■ YOUR INSTRUCTIONS ■
Copy the material that follows word for word and omit its pictures.

--

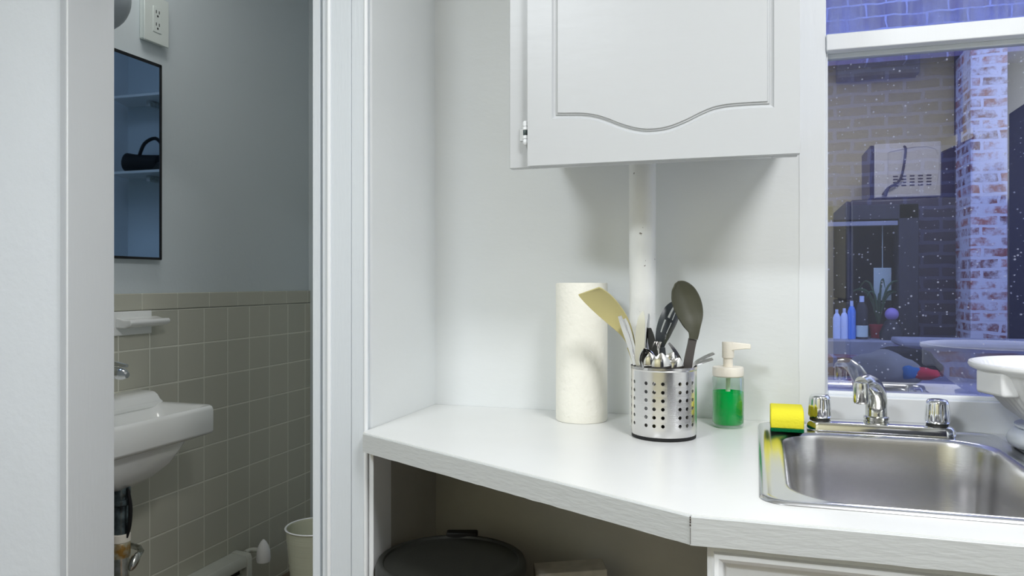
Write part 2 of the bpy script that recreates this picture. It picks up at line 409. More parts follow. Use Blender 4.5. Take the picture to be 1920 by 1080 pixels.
# tiled wainscot
S('trim_1', M['tile'], (XT, 1.48, 0, XT + 0.008, 2.95, 1.111))
S('trim_2', M['tilecap'], (XT, 1.48, 1.1125, XT + 0.0095, 2.95, 1.166), bevel=0.003)
# doorway lining and casings
jb = MB().box(DL - 0.02, YD - 0.012, 0, DL, 1.48, 1.94).build('trim_3', M['trim'], bevel=0.0015); struct(jb)
struct(MB().box(DL - 0.0205, YD - 0.0135, 0, DL - 0.004, YD - 0.0005, 1.94).build('groove_shade_strip', M['grooveshade'], bevel=0.001))  # grey strip painted as the shaded groove
cs = MB()
cs.box(-0.8435, 1.352, 0, -0.8265, 1.478, 1.94)
cs.box(-0.8265, 1.362, 0, -0.8175, 1.478, 1.94)
cs.box(-0.8175, 1.346, 0, -0.8025, 1.40, 1.94)
cs.box(-0.8035, 1.342, 0, -0.752, 1.3605, 2.06)
cs.box(-0.7512, 1.342, 0, -0.7215, 1.3605, 2.06)
struct(cs.build('trim_5', M['trimgrey'], bevel=0.0012))
bd = MB()
bd.lathe([(0.0042, 0), (0.0042, 2.06)], (-0.7995, 1.3415, 0), 16)
bd.lathe([(0.0042, 0), (0.0042, 2.06)], (-0.7195, 1.3425, 0), 16)
struct(bd.build('trim_6', M['trim']))
struct(MB().box(-0.9, 1.342, 2.061, -0.70, 1.3605, 2.12).build('trim_7', M['trimgrey'], bevel=0.0015))
# board on the niche wall below the counter
struct(MB().box(XN, 1.347, 0, XN + 0.011, 1.424, 0.875).build('trim_8', M['trim'], bevel=0.001))
struct(MB().box(XN, 1.4245, 0, XN + 0.003, YB, 0.8795).build('added_taupe_sheet_1', M['taupe']))  # taupe sheets added over the niche walls below the counter
struct(MB().box(XN + 0.003, YB - 0.003, 0, -0.058, YB, 0.8795).build('added_taupe_sheet_2', M['taupe']))
# slim painted strip between back wall and window
st = MB(); 
for k in range(30):
    z0 = 0.915 + k * 0.0525; w = 0.004 + 0.003 * noise.noise(Vector((k * 1.7, 0, 3)))
    st.box(0.088 - w, YB - 0.0014, z0, 0.1045, YB + 0.002, z0 + 0.0525)
struct(st.build('trim_9', M['trim']))

# ------------------------------------------------------------------ window
wroot = bpy.data.objects.new('window_1', None); COL.objects.link(wroot); wroot.location = (0.55, 1.70, 0.9); struct(wroot)
GX0 = 0.139
fr = MB()
fr.box(WX0, 1.6742, WZ0, GX0 - 0.004, 1.80, WZ1); fr.box(WX1 - 0.05, 1.6742, WZ0, WX1, 1.80, WZ1)
fr.box(GX0 - 0.004, 1.6742, WZ1 - 0.05, WX1 - 0.05, 1.80, WZ1)
fr.build('window_frame', M['trim'], wroot, bevel=0.003)
ls = MB()      # lower sash
ls.box(GX0 - 0.004, 1.672, 0.908, WX1 - 0.05, 1.716, 0.973); 
ls.box(GX0 - 0.004, 1.684, 0.973, GX0, 1.716, 1.665); ls.box(WX1 - 0.09, 1.684, 0.973, WX1 - 0.05, 1.716, 1.665)
ls.build('lower_sash', M['trim'], wroot, bevel=0.003)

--

■ FINAL ANSWER ■
Write part 2 of the bpy script that recreates this picture. It picks up at line 409. More parts follow. Use Blender 4.5. Take the picture to be 1920 by 1080 pixels.
# tiled wainscot
S('trim_1', M['tile'], (XT, 1.48, 0, XT + 0.008, 2.95, 1.111))
S('trim_2', M['tilecap'], (XT, 1.48, 1.1125, XT + 0.0095, 2.95, 1.166), bevel=0.003)
# doorway lining and casings
jb = MB().box(DL - 0.02, YD - 0.012, 0, DL, 1.48, 1.94).build('trim_3', M['trim'], bevel=0.0015); struct(jb)
struct(MB().box(DL - 0.0205, YD - 0.0135, 0, DL - 0.004, YD - 0.0005, 1.94).build('groove_shade_strip', M['grooveshade'], bevel=0.001))  # grey strip painted as the shaded groove
cs = MB()
cs.box(-0.8435, 1.352, 0, -0.8265, 1.478, 1.94)
cs.box(-0.8265, 1.362, 0, -0.8175, 1.478, 1.94)
cs.box(-0.8175, 1.346, 0, -0.8025, 1.40, 1.94)
cs.box(-0.8035, 1.342, 0, -0.752, 1.3605, 2.06)
cs.box(-0.7512, 1.342, 0, -0.7215, 1.3605, 2.06)
struct(cs.build('trim_5', M['trimgrey'], bevel=0.0012))
bd = MB()
bd.lathe([(0.0042, 0), (0.0042, 2.06)], (-0.7995, 1.3415, 0), 16)
bd.lathe([(0.0042, 0), (0.0042, 2.06)], (-0.7195, 1.3425, 0), 16)
struct(bd.build('trim_6', M['trim']))
struct(MB().box(-0.9, 1.342, 2.061, -0.70, 1.3605, 2.12).build('trim_7', M['trimgrey'], bevel=0.0015))
# board on the niche wall below the counter
struct(MB().box(XN, 1.347, 0, XN + 0.011, 1.424, 0.875).build('trim_8', M['trim'], bevel=0.001))
struct(MB().box(XN, 1.4245, 0, XN + 0.003, YB, 0.8795).build('added_taupe_sheet_1', M['taupe']))  # taupe sheets added over the niche walls below the counter
struct(MB().box(XN + 0.003, YB - 0.003, 0, -0.058, YB, 0.8795).build('added_taupe_sheet_2', M['taupe']))
# slim painted strip between back wall and window
st = MB(); 
for k in range(30):
    z0 = 0.915 + k * 0.0525; w = 0.004 + 0.003 * noise.noise(Vector((k * 1.7, 0, 3)))
    st.box(0.088 - w, YB - 0.0014, z0, 0.1045, YB + 0.002, z0 + 0.0525)
struct(st.build('trim_9', M['trim']))

# ------------------------------------------------------------------ window
wroot = bpy.data.objects.new('window_1', None); COL.objects.link(wroot); wroot.location = (0.55, 1.70, 0.9); struct(wroot)
GX0 = 0.139
fr = MB()
fr.box(WX0, 1.6742, WZ0, GX0 - 0.004, 1.80, WZ1); fr.box(WX1 - 0.05, 1.6742, WZ0, WX1, 1.80, WZ1)
fr.box(GX0 - 0.004, 1.6742, WZ1 - 0.05, WX1 - 0.05, 1.80, WZ1)
fr.build('window_frame', M['trim'], wroot, bevel=0.003)
ls = MB()      # lower sash
ls.box(GX0 - 0.004, 1.672, 0.908, WX1 - 0.05, 1.716, 0.973); 
ls.box(GX0 - 0.004, 1.684, 0.973, GX0, 1.716, 1.665); ls.box(WX1 - 0.09, 1.684, 0.973, WX1 - 0.05, 1.716, 1.665)
ls.build('lower_sash', M['trim'], wroot, bevel=0.003)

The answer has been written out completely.